Waldek Hebisch <[EMAIL PROTECTED]> writes:

| > Ok, the problem isn't in axiom and it appears that it isn't in GCL.
| > I built the same GCL sources (no axiom) on redhat 9 and fedora 5.
| > The result of
| > 
| > (cos (acos 0.7)) on Redhat is 0.69999999999....96
| > (cos (acos 0.7)) on Fedora is 0.70000000000...07
| > 
| > so the problem change is likely somewhere in a system library
| > that gets linked into GCL. Since every other combination of
| > sins, cos, logs, exps, etc ends up with 0.69999.... I have
| > to conclude that there is a very minor bug in the Fedora lib.
| > 
| 
| I see the first result on 32-bit machines and the second one
| on 64-bit ones.  AFAICS the difference is in least significant bit.

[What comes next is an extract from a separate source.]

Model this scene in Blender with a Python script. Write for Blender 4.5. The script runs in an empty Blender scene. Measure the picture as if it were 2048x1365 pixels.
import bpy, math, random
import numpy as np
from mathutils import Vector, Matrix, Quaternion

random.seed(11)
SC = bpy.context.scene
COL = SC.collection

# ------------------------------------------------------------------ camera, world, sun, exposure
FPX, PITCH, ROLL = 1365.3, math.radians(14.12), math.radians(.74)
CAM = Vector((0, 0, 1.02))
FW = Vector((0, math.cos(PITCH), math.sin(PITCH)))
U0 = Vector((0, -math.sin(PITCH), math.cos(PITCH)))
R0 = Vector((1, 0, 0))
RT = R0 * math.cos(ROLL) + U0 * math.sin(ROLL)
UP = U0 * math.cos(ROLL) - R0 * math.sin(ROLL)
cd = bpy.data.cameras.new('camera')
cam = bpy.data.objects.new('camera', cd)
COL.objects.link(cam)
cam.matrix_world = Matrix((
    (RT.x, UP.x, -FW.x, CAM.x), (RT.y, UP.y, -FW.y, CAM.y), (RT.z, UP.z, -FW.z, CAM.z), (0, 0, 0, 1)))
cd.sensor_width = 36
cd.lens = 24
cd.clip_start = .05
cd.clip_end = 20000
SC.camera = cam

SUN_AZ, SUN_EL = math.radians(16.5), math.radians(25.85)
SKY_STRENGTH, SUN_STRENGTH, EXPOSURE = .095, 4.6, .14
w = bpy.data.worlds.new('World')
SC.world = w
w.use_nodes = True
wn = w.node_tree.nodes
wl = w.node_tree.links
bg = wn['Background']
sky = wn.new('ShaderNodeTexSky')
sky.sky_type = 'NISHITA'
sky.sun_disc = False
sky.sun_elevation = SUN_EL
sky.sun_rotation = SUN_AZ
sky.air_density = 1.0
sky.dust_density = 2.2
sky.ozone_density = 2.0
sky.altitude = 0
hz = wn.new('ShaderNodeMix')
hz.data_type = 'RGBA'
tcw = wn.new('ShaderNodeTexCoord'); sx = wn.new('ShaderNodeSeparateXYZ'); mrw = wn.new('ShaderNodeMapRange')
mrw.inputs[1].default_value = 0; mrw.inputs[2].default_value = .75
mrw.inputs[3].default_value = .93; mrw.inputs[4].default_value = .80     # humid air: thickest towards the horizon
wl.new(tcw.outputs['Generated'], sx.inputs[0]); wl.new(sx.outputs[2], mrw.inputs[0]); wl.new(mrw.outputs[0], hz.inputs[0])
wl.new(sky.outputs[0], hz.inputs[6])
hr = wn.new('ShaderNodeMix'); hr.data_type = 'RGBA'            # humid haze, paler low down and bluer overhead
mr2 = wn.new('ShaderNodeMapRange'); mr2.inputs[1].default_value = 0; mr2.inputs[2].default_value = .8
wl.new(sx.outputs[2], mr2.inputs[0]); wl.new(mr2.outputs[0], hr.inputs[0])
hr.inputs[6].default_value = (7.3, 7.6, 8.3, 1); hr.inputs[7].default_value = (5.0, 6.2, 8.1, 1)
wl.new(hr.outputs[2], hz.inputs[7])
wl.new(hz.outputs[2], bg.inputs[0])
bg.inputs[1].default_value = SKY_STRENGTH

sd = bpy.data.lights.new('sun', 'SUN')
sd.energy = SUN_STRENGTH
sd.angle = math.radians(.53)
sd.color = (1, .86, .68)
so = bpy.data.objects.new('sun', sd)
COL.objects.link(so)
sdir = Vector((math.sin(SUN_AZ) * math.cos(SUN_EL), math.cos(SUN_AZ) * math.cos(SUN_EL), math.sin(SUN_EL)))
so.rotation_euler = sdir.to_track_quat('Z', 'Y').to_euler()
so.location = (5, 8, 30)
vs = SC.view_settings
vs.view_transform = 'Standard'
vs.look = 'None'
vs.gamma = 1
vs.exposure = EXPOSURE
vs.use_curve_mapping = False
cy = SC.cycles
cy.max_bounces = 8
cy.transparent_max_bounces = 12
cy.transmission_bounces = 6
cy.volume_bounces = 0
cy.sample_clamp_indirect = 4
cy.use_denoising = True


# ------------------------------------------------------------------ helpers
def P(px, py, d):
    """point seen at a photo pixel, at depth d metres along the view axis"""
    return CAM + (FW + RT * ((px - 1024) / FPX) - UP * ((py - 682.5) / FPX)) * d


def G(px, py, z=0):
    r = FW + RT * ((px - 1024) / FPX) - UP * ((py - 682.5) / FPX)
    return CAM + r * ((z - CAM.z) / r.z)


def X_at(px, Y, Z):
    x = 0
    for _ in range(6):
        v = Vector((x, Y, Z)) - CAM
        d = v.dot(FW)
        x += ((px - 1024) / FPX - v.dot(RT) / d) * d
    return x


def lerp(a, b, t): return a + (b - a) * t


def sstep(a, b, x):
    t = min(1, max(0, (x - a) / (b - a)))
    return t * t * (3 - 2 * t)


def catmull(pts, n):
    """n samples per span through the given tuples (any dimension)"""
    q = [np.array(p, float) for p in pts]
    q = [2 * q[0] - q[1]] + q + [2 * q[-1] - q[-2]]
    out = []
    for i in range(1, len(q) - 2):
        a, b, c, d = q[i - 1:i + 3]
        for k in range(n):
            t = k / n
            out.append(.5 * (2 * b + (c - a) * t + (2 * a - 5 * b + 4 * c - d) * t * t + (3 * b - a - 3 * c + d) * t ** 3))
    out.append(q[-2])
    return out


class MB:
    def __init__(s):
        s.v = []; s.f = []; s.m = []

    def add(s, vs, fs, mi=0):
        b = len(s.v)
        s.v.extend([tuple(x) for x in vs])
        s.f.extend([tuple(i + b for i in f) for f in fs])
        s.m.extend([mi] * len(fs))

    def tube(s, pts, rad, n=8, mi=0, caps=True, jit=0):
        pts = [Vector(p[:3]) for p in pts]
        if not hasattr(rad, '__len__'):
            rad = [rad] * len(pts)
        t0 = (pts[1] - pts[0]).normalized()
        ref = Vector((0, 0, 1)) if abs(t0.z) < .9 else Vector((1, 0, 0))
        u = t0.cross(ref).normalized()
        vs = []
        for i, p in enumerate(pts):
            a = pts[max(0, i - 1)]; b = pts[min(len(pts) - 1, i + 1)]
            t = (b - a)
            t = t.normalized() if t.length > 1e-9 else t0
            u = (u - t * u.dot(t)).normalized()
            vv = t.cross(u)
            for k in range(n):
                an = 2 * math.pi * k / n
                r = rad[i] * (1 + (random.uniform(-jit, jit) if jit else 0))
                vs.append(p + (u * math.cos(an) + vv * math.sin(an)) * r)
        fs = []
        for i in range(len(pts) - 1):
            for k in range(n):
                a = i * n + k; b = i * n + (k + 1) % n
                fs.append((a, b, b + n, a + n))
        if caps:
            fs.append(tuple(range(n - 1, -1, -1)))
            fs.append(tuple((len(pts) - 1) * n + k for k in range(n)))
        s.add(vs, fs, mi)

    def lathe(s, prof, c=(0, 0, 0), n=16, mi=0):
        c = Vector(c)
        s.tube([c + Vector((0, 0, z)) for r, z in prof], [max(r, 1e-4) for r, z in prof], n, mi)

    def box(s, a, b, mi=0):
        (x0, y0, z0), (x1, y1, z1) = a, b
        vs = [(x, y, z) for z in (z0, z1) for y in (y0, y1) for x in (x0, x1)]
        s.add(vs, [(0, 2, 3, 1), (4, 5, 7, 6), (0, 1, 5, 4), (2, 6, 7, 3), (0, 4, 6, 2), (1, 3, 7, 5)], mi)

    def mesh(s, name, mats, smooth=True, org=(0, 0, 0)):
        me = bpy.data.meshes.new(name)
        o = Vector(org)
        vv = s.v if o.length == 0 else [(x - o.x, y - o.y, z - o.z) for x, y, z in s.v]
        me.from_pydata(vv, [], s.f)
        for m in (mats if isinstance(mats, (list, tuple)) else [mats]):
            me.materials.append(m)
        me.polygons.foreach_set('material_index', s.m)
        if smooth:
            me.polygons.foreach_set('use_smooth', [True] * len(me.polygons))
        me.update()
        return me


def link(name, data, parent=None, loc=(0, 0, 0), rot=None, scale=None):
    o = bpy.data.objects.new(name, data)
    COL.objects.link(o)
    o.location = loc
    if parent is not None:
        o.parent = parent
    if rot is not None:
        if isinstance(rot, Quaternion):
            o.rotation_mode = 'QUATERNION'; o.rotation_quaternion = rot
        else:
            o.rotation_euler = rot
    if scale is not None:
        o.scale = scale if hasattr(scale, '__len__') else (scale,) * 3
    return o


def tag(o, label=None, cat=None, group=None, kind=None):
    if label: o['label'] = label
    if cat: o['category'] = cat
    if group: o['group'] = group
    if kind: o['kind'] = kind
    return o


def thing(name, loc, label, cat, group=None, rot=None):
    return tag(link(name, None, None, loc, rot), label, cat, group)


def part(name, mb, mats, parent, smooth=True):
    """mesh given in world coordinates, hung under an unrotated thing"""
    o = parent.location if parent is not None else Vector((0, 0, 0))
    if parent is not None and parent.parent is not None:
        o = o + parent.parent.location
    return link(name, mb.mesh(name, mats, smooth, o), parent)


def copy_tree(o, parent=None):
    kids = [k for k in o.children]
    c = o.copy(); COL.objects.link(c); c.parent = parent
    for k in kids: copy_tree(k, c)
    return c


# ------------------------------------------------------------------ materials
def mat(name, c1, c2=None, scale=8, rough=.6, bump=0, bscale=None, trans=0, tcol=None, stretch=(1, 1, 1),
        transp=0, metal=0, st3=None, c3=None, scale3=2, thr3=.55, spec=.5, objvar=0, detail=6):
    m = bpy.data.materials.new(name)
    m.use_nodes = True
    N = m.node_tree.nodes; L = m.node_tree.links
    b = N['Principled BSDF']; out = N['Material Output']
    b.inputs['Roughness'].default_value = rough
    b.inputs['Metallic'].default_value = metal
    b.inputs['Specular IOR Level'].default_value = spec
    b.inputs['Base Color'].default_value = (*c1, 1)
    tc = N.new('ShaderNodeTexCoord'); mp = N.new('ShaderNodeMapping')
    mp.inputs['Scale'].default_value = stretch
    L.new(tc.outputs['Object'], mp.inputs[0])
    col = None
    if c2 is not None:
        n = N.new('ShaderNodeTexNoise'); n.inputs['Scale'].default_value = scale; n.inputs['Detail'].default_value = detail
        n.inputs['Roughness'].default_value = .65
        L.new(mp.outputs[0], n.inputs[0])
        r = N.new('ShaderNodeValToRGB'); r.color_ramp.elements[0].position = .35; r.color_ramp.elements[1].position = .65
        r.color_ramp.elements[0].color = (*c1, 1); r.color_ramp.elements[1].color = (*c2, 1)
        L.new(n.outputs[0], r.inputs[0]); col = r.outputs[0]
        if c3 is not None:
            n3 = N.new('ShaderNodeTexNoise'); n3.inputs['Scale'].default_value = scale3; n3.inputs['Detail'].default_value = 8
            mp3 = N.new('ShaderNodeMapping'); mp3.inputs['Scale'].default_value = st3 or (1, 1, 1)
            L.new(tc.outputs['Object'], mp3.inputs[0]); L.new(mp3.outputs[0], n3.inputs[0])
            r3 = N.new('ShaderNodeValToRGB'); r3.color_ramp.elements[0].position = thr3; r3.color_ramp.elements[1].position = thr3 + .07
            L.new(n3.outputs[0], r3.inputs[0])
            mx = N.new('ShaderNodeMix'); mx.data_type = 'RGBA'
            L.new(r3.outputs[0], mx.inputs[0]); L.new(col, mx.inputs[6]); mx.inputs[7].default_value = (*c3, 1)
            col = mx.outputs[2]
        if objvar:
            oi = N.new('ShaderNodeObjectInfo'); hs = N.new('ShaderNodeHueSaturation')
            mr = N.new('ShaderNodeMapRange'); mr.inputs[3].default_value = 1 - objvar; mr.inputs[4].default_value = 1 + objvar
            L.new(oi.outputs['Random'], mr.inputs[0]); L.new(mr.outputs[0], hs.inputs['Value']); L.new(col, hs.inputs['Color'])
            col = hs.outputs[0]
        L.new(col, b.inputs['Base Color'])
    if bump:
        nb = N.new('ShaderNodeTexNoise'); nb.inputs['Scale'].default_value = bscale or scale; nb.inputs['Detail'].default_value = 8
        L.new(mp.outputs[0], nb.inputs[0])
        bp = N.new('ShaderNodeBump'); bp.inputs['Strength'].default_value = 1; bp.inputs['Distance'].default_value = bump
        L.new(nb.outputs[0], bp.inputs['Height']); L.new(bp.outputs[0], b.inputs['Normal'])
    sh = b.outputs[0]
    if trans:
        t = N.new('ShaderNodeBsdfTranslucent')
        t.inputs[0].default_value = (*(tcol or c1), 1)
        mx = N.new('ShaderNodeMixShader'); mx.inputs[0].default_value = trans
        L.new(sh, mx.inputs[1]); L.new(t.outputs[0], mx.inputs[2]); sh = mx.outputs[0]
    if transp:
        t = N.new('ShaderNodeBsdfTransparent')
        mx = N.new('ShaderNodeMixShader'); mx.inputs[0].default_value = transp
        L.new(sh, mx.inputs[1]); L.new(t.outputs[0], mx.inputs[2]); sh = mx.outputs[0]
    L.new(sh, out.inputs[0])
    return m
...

| Since Lisp does not specify accuracy it is hard to call such difference
| a bug.  To repeatable results one have to sacrifce some speed.
| The are long flame wars related to this, see for example:
| 
| http://gcc.gnu.org/bugzilla/show_bug.cgi?id=323

That is only remotely related to this.  Assuming that is fixed, you're
not going to repeat the same digiton Sparc and other architectures
that don't use 80 bits for long double.  Please, please, use something
that is not common across all major plaftorms: C's double which is
mapped to 64 bits, with clear semantics described by IEEE-754.